29. März 2025, 05:00 Uhr

Der neue Bundestag steht vor massiven Herausforderungen. Als neue Bundestagspräsidentin hat Julia Klöckner nun ein wichtiges Amt inne: Sie muss für Ordnung im Bundestag sorgen, dessen geschwächte Mitte zwischen einer erstarkten Rechten und Linken sitzt, meint unsere MDR-AKTUELL-Hauptstadtkorrespondentin Kathrin Madry.

Schon der Auftakt fiel wenig überzeugend aus: Alterspräsident Gregor Gysi, der die Eröffnungsrede hielt, enttäuschte viele. Wer von ihm eine umfassende Analyse und einen möglichst verbindenden Grundton gespickt mit dem eigentlich für den Linken-Politiker typischen Wortwitz erhofft hatte, gar eine zukunftsweisende Vision, erhielt stattdessen ein ausführliches Referat zum Parteiprogramm der Linken.

Verunglimpfungen von Seiten der AfD

Nur schwacher Anstandsapplaus am Ende seiner Rede und gehässige Zwischenrufe aus dem 152 Sitze starken Block auf der rechten Seite, von der AfD, zeigten schon bei der konstituierenden Sitzung, worauf sich der 21. Deutsche Bundestag einzurichten hat: auf einen dauerhaften Ausnahmezustand. Nicht nur im Ton, auch in der Sache. Denn: Die AfD hat bereits in der konstituierenden Sitzung gezeigt, wie sie den Ton aus ihren Reihen dominieren will: Mit Verunglimpfungen und Beschimpfungen.

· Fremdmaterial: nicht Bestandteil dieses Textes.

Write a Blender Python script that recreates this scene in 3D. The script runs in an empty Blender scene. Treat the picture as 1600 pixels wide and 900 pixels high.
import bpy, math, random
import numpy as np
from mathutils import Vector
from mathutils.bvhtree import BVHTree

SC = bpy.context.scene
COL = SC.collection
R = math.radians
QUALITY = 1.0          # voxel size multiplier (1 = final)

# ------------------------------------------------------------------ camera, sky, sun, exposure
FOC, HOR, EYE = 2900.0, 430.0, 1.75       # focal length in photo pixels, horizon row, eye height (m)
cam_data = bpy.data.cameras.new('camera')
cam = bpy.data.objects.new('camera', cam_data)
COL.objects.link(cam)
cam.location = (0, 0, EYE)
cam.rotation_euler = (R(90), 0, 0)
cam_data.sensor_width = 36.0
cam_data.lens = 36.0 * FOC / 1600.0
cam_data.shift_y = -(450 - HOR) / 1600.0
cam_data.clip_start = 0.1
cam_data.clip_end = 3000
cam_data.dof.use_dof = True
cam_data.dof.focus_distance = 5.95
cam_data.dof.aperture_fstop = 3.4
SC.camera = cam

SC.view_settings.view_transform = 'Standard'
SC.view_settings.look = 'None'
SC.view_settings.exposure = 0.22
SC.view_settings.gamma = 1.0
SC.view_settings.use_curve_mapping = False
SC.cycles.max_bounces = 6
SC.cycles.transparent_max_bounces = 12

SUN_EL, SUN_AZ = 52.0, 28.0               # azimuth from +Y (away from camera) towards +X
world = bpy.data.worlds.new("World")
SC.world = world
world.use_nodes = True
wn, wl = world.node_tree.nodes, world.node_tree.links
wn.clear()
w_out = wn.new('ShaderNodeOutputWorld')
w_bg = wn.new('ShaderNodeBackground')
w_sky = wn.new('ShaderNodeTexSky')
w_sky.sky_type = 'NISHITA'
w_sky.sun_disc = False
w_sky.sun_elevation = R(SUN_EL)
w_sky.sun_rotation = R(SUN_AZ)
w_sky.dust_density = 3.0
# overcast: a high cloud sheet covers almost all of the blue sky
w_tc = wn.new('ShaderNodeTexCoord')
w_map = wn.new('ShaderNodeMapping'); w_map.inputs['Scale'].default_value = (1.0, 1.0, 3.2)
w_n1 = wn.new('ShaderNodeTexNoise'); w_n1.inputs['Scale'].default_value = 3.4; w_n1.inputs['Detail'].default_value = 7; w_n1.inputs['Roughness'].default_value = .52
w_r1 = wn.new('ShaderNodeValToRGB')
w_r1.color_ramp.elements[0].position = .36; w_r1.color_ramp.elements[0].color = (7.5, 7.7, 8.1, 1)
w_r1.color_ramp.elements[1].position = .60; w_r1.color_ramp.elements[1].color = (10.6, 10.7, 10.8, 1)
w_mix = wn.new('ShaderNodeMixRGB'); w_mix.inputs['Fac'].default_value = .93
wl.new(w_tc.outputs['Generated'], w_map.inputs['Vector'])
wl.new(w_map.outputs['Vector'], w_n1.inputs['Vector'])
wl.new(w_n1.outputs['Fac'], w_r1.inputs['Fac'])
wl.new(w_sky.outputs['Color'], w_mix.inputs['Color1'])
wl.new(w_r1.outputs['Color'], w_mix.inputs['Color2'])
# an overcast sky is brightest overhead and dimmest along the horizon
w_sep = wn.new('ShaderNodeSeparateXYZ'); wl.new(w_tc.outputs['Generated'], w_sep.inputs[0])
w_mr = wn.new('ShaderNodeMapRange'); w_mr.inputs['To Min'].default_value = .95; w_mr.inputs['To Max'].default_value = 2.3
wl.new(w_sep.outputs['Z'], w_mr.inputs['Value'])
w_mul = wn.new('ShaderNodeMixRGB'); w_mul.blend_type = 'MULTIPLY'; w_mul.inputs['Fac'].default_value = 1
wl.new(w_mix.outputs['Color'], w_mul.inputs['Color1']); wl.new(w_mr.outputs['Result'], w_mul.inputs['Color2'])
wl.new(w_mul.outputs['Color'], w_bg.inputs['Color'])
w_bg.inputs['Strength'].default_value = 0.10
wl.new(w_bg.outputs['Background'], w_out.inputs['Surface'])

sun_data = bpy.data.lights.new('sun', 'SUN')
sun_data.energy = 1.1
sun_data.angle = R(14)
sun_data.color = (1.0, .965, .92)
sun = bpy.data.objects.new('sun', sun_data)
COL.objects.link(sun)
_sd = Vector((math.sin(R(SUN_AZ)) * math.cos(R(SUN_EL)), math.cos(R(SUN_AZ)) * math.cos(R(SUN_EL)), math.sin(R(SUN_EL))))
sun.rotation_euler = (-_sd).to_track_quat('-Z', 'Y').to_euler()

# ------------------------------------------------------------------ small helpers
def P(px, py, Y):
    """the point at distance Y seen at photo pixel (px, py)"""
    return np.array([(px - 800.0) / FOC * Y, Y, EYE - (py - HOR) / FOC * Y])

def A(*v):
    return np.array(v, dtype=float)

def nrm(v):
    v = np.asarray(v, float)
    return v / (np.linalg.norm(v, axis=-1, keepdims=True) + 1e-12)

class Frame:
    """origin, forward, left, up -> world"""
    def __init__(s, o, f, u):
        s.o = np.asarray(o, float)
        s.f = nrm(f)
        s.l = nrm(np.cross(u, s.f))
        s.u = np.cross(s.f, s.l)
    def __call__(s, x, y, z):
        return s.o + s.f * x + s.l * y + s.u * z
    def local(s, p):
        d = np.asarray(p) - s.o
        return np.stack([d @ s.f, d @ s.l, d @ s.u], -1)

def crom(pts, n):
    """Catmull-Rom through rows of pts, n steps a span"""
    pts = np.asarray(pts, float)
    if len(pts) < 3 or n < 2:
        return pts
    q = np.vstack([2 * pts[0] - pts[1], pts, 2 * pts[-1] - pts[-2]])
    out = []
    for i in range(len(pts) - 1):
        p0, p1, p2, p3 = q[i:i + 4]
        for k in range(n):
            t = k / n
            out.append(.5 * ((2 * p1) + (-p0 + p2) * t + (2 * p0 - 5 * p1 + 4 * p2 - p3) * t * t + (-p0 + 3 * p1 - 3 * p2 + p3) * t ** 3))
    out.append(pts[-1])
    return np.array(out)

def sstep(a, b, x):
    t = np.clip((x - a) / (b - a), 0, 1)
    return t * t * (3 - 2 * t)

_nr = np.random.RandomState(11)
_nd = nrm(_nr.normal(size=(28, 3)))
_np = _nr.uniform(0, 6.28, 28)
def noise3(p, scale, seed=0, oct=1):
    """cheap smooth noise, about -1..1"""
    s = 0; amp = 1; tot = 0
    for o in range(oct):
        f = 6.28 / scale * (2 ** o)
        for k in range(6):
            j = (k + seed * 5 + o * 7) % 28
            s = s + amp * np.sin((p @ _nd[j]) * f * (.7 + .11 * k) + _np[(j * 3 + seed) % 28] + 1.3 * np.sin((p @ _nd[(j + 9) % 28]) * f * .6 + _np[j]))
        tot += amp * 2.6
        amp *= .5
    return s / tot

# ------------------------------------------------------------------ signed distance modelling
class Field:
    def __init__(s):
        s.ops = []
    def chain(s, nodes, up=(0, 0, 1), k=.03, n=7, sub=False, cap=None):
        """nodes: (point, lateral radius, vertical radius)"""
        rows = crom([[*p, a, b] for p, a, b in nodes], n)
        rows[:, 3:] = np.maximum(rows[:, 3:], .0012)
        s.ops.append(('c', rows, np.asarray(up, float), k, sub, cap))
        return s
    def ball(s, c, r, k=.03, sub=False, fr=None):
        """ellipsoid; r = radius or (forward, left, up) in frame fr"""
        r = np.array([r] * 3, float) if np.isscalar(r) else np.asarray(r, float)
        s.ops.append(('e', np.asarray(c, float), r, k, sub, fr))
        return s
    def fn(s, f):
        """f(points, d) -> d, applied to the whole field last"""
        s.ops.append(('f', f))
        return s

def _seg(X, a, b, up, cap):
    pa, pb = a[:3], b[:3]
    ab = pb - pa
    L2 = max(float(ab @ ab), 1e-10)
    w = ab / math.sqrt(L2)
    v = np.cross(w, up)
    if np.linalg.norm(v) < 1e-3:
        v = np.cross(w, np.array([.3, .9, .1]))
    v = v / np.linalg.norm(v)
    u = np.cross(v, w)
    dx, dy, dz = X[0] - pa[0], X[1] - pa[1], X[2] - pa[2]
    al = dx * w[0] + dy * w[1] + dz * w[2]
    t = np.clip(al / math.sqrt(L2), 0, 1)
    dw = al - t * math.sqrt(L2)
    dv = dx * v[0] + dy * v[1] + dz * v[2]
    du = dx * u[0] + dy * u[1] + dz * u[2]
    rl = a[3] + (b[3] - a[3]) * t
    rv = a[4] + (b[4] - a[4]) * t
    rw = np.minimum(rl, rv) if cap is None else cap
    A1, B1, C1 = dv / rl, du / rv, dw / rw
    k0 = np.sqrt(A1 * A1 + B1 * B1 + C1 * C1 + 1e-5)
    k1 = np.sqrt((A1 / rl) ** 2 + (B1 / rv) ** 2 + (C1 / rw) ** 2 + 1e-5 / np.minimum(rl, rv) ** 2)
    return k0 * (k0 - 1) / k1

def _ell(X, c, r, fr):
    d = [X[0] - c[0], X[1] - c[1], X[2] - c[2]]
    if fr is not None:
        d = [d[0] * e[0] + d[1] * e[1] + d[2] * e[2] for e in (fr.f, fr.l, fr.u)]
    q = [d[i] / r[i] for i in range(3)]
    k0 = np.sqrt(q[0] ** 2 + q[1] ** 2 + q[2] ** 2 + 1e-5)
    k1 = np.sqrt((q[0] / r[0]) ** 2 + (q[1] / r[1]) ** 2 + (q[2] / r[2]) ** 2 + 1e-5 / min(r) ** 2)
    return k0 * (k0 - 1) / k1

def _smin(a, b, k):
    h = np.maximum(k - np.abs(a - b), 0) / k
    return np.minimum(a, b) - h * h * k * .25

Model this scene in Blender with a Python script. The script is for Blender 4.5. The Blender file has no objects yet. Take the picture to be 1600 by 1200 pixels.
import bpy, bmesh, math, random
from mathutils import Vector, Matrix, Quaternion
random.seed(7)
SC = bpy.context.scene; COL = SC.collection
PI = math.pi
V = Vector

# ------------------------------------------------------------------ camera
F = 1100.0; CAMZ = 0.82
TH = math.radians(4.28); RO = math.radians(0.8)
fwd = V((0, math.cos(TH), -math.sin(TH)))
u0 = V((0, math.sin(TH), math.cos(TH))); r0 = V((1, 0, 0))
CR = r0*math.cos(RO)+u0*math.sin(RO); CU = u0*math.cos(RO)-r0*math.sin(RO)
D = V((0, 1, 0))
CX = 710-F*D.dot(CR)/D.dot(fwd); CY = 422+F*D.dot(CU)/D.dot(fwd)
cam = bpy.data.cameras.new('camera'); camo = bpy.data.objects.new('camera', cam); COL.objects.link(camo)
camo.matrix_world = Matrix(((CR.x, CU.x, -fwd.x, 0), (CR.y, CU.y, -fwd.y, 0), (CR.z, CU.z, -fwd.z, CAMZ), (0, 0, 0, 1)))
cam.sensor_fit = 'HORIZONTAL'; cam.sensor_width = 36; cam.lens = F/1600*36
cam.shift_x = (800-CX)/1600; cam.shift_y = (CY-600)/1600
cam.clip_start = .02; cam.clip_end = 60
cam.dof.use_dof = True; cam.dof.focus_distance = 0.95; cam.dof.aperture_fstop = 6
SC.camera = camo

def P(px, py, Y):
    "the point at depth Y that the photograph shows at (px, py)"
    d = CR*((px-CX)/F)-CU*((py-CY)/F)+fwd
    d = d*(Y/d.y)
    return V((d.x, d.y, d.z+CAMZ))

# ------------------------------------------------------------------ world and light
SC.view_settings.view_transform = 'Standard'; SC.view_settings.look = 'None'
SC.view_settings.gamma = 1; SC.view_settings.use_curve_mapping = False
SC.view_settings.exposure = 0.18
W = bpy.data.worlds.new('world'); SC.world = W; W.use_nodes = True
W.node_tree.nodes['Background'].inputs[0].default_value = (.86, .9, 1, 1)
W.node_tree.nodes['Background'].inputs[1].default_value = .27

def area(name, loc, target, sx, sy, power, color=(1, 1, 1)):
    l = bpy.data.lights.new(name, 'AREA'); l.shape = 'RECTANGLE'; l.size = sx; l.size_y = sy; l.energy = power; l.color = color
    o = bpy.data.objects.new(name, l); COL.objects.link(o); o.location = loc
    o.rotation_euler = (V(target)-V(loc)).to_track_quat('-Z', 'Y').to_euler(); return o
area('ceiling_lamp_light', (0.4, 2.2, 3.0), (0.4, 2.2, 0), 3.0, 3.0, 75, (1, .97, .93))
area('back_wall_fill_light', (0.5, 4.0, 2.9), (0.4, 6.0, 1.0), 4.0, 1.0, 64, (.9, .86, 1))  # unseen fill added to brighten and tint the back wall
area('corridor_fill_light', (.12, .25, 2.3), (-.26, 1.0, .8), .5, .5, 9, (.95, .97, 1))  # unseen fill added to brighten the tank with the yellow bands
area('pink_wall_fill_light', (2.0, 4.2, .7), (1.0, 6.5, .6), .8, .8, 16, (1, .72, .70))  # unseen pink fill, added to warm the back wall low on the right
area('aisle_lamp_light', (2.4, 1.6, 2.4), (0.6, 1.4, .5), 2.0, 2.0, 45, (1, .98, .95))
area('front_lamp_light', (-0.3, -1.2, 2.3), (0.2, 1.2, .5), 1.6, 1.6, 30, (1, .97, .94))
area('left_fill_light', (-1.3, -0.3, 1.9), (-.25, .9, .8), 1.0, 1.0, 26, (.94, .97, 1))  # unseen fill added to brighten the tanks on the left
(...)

Klöckners neues Amt: Bundestagspräsidentin als Ordnungshüterin

Umso wichtiger dürfte das Amt werden, das Gregor Gysi am Ende seiner Rede an Julia Klöckner übergab: Die Christdemokratin ist nun Bundestagspräsidentin. Sie hat damit nicht nur das offiziell zweithöchste Staatsamt inne, das Deutschland zu vergeben hat, sondern auch eine Aufgabe, die ungleich schwieriger als in den Jahrzehnten zuvor sein dürfte.

Sie wolle "darauf achten, dass wir ein zivilisiertes Miteinander pflegen", sagte Klöckner im Bundestag. Doch wird ihr das gelingen? Schon jetzt gilt die Zahl der Ordnungsrufe, die sie aussprechen wird, als Gradmesser dafür. Denn der Riss im Parlament ist nicht nur optisch offensichtlich. Es ist ein Bundestag der Extreme.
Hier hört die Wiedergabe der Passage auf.